PLOT: Benjamin (Michael Angarano) is a young man living in a small town. This unassuming nerd lives with his mother Julia (Jennifer Coolidge), who designs frumpy nightgowns and sells popcorn balls on the street. To escape, our young hero writes bad science fiction. (And I say that with love.) He goes to a writing camp, desperately hoping that his idol, secretly washed up novelist Ronald Chevalier, (Jermaine Clement-THE FLIGHT OF THE CONCHORDS) will take notice. And he does…by stealing Benjamin’s work. While having his novel turned into an amateur film by two local nut jobs, Benjamin discovers the theft, and must decide whether or not to confront the man he has always admired.
REVIEW: I love NAPOLEON DYNAMITE. I quoted it for months. I still giggle every time I see someone put on Chapstick. I’ll go see a movie just because Jon Heder is in it. It was kooky fun and I was excited to see the next offering from Jared Hess.
GENTLEMEN BRONCOS should have had the same effect on me. I loved the opening montage with the series of classic sci-fi book covers. I have now downloaded “In the Year 2525” to my iPhone. I love the idea that a kid in the middle of nowhere can come up with Yeast Lords and battle stags and make it work. (There is hope for my hamster gun yet.) Sam Rockwell flying through the air on a deer is genius. It had all the elements of NAPOLEON DYNAMITE, save one: the heart.
The non-stop, over-the-top physical gags seemed far too deliberate, as though they were trying to recreate the quotable humor from DYNAMITE. The movie completely relies on them. The characters have no depth, and therefore, I couldn’t care less about them. With the exception of Angarano, everyone played their roles so broadly that it was difficult to find any redeeming qualities. Sure, I laughed at Clement’s accent for a while. Coolidge made me giggle with her frumpy outfits and stringy hair. I was amused for a little watching Benjamin squirm while local film makers Tabetha (Halley Feiffer) and the giant-toothed Lonnie (Héctor Jiménez) turned his baby into an awful amateur film. But after a few minutes, I lost interest. You know your dorky best friend from grade school that chewed on Smurf figures and knew the words to every M.C. Hammer song by heart? You found it endearing, not because it made you laugh. It was because it made you laugh and you had long talks about girls and fought off bullies together. Goof has to be grounded. Even Mike White suffered here. Normally, this man needs to do nothing more than show up to make me laugh, but his character seems to be a place holder in a bad wig.

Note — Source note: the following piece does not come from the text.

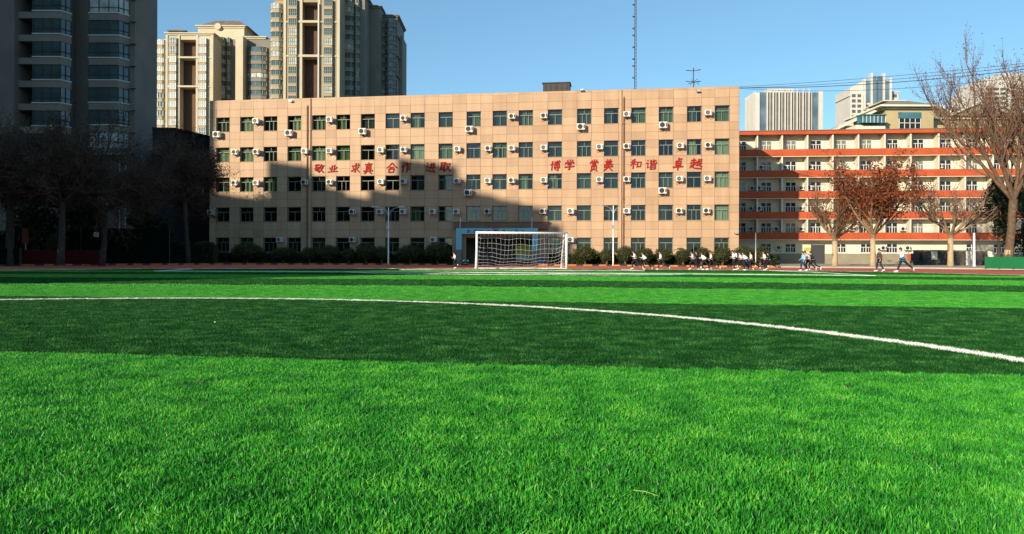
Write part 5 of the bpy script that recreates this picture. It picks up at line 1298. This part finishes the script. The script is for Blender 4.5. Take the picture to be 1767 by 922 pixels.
    for k in range(2):
        for i in range(n): b.f.append((k*n+i, k*n+(i+1) % n, (k+1)*n+(i+1) % n, (k+1)*n+i)); b.m.append(0)
    out['tied_jacket'] = b.mesh('tied_jacket', CL['blue'], True)
    v = [(pel + V((0,0,.03)), .14, .115)]; e = []
    for s in (0, 1):
        i = len(v); kn, an = V(P['kn'][s]), V(P['an'][s]); v += [(hip[s], .105, .105), (hip[s].lerp(kn, .5), .09, .09), (kn, .07, .07), (kn.lerp(an, .4), .066, .066), (an.lerp(kn, .05), .055, .055)]; e += [(0, i)] + [(i + k, i + k + 1) for k in range(4)]
    out['trousers'] = ensure_skin('trousers', v, e, 0, 1)
    for s in (0, 1):
        an, toe = V(P['an'][s]), V(P['toe'][s]); d = (toe - an).normalized(); heel = an - V((d.x, 0, d.z)) * .03 + V((-.03, 0, -.03))
        low = min(an.z, toe.z); b = MB(); b.tube([an + V((-.03, 0, .02)), an.lerp(toe, .0) + V((-.035, 0, -.035)), an.lerp(toe, .5) + V((0, 0, -.008)), toe + d * .05], [.048, .052, .05, .028], 9)
        out['shoe%d' % s] = b.mesh('shoe', CL['shoe'], True)
    b = MB(); c = ch + V((-.20, 0, .0)); b.blob(c, .10, .15, .21, 10, 8); out['backpack'] = b.mesh('backpack', CL['white'], True)
    allz = min(min(p.co.z for p in out[k].vertices) for k in ('shoe0', 'shoe1', 'body', 'trousers'))
    top = max(p.co.z for p in out['hair'].vertices)
    return out, allz, top
PM = {k: build_pose(k, p) for k, p in POSES.items()}
def person(px, yfeet, ytop, pz, label, top='white', legs='black', ang=180, extra=(), hair='ponytail', face=None, z0=-.004, loc=None, group='students running on the track'):
    me, zmin, ztop = PM[pz]; g0 = ground(px, yfeet, z0) if loc is None else Vector(loc)
    s = (deep(px, ytop, g0.y).z - g0.z) / (ztop - zmin)
    o = thing('person', label, 'person', (g0.x, g0.y, g0.z - zmin * s), R(ang), group); o.scale = (s, s, s)
    def part(nm, m=None, k=None):
        c = put(k or nm, me[nm], o)
        if m:
            c.material_slots[0].link = 'OBJECT'; c.material_slots[0].material = m
        return c
    for k in ('body', 'jacket', 'trousers'):
        if not me[k].materials: me[k].materials.append(M['skin'])
    part('body', M['skin']); part('nose_and_ears'); part('eyes'); part('hair')
    if hair == 'ponytail': part('ponytail')
    part('jacket', CL[top]); part('trousers', CL[legs]); part('shoe0', k='shoe'); part('shoe1', k='shoe')
    for x in extra: part(x[0], CL[x[1]])
    return o
G = 'students running on the track'
person(1097, 466.0, 432, 'stride', 'leftmost runner in white top, arms bent, on the red track')
person(1113, 466.2, 434.5, 'reach', 'second runner from left in a short white top and black trousers', ang=176)
person(1141, 466.0, 433, 'long', 'lone runner in white top between two small groups, striding', ang=183)
person(1197, 466.2, 433, 'stride', 'runner in pale lilac top at the head of the middle group', top='lilac')
person(1204, 465.8, 433, 'lift', 'runner in navy clothes half hidden behind the lilac one', top='navy', legs='navy')
person(1215, 466.4, 435, 'reach', 'runner in white top leaning forward in the middle of the group', ang=186, hair='short')
person(1228, 465.8, 433, 'long', 'last runner of the middle group in white top with ponytail', top='cream')
person(1267, 467.0, 431.5, 'lift', 'runner in white with a white backpack leading the right group', extra=(('backpack', 'white'),))
person(1279.5, 466.0, 434, 'stride', 'runner in white half hidden behind the blue waisted one', top='white')
person(1286.5, 467.2, 434, 'reach', 'runner in white top with blue jacket round the waist, right group', extra=(('tied_jacket', 'blue'),), ang=178)
person(1297, 466.2, 433.5, 'long', 'runner in cream top beside the blue waisted runner', top='cream', hair='short')
person(1320, 467.2, 433, 'lift', 'runner in white top with both feet close together, last of right group')
person(1328.5, 466.4, 435, 'stride', 'runner in black behind the last white top', top='black', ang=184)
person(1386, 468.0, 433.5, 'walk', 'runner in pale blue and blue jacket before the dark doorway', top='lightblue', legs='navy', extra=(('tied_jacket', 'blue'),), hair='short')
person(1394.5, 467.6, 433, 'reach', 'runner in white jacket between the blue and the black one', top='lilac', hair='short')
person(1403, 467.8, 433.5, 'stride', 'runner all in black before the dark doorway', top='black', hair='short')
person(1517.5, 469.0, 428.5, 'walk', 'jogger in dark brown jacket and navy trousers before the russet tree', top='brown', legs='navy', hair='short')
person(1557, 469.8, 427, 'long', 'large runner in white top with bright blue jacket tied round the waist', top='white', extra=(('tied_jacket', 'blue'),), hair='short')
person(785.5, 463.3, 434.5, 'lift', 'student in white top stepping past the left gate post in shade', ang=200)
l0, l1 = SF.world(SF.at(800.5, 455, -2.0)[0], -2.0, .15), SF.world(SF.at(807, 455, -2.0)[0], -2.0, .15)
person(800, 458, 446.2, 'sit', 'left one of two students sitting on the ground in the entrance', loc=l0, ang=-60, legs='black', group='students sitting in the entrance')
person(807, 458, 446.5, 'sit', 'right one of two students sitting on the ground in the entrance', loc=l1, ang=-110, legs='navy', group='students sitting in the entrance')

# ---------------------------------------------------------------- bits lying on the turf
M['straw'] = mat('pale_straw', (.28, .42, .12), .6); M['dry_leaf'] = mat('dry_leaf', (.05, .04, .03), .8, .2, 20); M['paper'] = mat('paper_scrap', (.75, .75, .72), .8)
a_, c_ = ground(1092, 846, .05), ground(1136, 856, .05)
b = MB(); d = c_ - a_; b.tube([Vector((0, 0, 0)), d * .5 + Vector((0, 0, .006)), d], [.0012, .0018, .0007], 5)
tag(b.build('straw', M['straw'], loc=a_), 'long pale straw lying across the near bright turf', 'straw')
for px, py, m_, lab, cat, nm in ((371, 557, 'paper', 'white paper scrap on the near dark turf stripe', 'litter', 'paper_scrap'), (1462, 666, 'dry_leaf', 'curled dry leaf at the edge of near bright turf stripe', 'leaf', 'dry_leaf'), (234, 516, 'paper', 'white scrap beside the circle line at left', 'litter', 'paper_scrap')):
    g_ = ground(px, py, .05); b = MB(); s = .032 if m_ == 'dry_leaf' else .014
    v = [(-s, 0, .012), (-s*.4, -s*.5, 0), (s*.5, -s*.4, .01), (s, 0, .02), (s*.4, s*.5, .004), (-s*.5, s*.45, .008), (0, 0, .012)]
    b.add(v, ((0, 1, 6), (1, 2, 6), (2, 3, 6), (3, 4, 6), (4, 5, 6), (5, 0, 6)))
    tag(b.build(nm, M[m_], loc=g_), lab, cat)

I’ve heard this “plagiarism by a teacher/mentor” story many times from writer friends of mine. As a lifelong fan of science fiction, even bad science fiction, I really do appreciate the imagination that it takes to make yeast farming and battle stags into a story. Especially in a drab and boring town. I spent countless hours imagining the worlds my favorite authors came up with. They took me out of my Long Island eighties reality and transported me to colorful, exciting locales. The fantasy sequences, where we see Benjamin’s vision, Tabatha and Lonnie’s attempt to recreate it and Chevalier’s plagiarized version, were a lot of fun. Sam freaking Rockwell on a battle stag! But if the point of the story is how devastating it is to have your one outlet stolen, I need to see how important it is to you. Between Julia’s popcorn balls, snakes pooping on Dusty and Lonnie’s teeth, Benjamin seems to live in a weirdly entertaining world. Certainly silly enough to amuse someone until they leave for college. If there had been more of a contrast, the film would have worked a lot better.
Kitschy films like this always have their supporters. I’m normally one of them. Angarano does his best with what he has to work with. Rockwell has that look of joy actors get when a director tell the to do whatever the hell they want. Unfortunately, GENTLEMEN BRONCOS feels like a Saturday Night Live skit that’s gone on about ten minutes too long.